Pero su vínculo con la música va aún más allá de sus ficciones. Scorsese filmó The Last Waltz (1978), el registro del concierto final de The Band, que definió la estética del documental musical moderno; luego dirigió No Direction Home (2005), su monumental retrato de Bob Dylan; Living in the Material World (2011), su viaje espiritual por la vida de George Harrison; y Shine a Light (2008), donde capta la energía indestructible de los Rolling Stones. Su filmografía documental confirma que la música no fue un complemento en su carrera, sino su otra religión.
En la nueva miniserie documental de Apple TV, actores como Daniel Day-Lewis, Leonardo DiCaprio y Spike Lee, junto a músicos como Mick Jagger, coinciden en una misma idea: Scorsese entiende la música como pocos. “Sabe exactamente qué canción poner y por qué”, dice Jagger. “No solo porque le gusta, sino porque entiende lo que significa.”

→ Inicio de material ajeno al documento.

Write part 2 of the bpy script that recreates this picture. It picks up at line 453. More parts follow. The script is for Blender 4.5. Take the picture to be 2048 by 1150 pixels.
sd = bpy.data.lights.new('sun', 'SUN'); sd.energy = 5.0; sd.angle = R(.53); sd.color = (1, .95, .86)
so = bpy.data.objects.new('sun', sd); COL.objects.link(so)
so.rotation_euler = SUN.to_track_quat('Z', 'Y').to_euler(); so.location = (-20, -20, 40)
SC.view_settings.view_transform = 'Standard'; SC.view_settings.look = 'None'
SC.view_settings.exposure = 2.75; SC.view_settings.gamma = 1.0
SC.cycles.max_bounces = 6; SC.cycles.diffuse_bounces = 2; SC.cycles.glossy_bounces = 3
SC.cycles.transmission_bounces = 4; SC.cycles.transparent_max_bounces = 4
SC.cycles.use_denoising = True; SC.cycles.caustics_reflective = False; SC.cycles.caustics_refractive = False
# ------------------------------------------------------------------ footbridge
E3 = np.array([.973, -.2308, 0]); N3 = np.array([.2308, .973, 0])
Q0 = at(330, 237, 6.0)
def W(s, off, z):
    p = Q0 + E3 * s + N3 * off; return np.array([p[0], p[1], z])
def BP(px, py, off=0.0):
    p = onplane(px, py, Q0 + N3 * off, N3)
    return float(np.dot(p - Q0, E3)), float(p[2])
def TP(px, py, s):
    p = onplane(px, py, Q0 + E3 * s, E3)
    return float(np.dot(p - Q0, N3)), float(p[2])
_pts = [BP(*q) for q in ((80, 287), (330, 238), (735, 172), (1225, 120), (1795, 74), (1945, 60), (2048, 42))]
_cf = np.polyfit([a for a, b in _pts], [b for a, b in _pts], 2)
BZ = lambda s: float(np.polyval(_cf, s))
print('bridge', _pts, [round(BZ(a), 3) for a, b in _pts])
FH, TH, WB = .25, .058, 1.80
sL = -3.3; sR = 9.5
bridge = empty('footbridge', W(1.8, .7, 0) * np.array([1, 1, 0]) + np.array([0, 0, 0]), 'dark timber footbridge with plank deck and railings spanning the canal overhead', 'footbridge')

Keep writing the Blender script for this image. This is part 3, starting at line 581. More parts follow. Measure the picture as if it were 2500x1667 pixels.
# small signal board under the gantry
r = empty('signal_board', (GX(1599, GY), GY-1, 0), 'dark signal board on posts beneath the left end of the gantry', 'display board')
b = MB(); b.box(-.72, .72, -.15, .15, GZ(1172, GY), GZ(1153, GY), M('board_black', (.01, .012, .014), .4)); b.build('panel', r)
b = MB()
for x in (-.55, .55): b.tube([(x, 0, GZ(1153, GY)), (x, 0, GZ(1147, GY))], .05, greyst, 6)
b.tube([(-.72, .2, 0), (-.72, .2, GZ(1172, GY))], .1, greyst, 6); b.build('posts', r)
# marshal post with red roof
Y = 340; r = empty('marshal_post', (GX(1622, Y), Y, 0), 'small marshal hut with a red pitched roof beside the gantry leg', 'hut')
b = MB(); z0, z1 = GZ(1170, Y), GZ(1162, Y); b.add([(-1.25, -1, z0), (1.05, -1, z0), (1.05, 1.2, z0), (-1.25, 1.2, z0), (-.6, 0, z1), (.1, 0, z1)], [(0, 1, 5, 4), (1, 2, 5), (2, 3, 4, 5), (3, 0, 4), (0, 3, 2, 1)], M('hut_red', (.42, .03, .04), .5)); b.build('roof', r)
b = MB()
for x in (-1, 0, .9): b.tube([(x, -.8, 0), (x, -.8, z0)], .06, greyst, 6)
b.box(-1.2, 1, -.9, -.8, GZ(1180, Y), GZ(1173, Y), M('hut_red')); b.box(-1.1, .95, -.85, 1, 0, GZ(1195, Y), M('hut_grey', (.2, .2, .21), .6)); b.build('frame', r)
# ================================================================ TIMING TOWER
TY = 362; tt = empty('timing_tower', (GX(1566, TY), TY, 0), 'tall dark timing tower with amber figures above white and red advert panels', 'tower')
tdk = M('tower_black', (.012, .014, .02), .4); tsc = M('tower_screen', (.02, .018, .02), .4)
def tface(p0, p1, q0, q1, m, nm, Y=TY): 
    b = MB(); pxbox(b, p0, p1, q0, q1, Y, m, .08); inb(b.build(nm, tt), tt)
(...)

Esa es, quizá, la definición más precisa de su genio. Scorsese no elige canciones: elige emociones. Filma con ritmo, monta con oído y narra con alma. En su obra, cada acorde tiene un valor moral, cada silencio es parte del relato, cada canción abre una puerta a la conciencia. Por eso su cine sigue vivo. Porque sigue sonando, y late como un corazón eléctrico, culpable y devoto, que respira al compás de una vieja canción.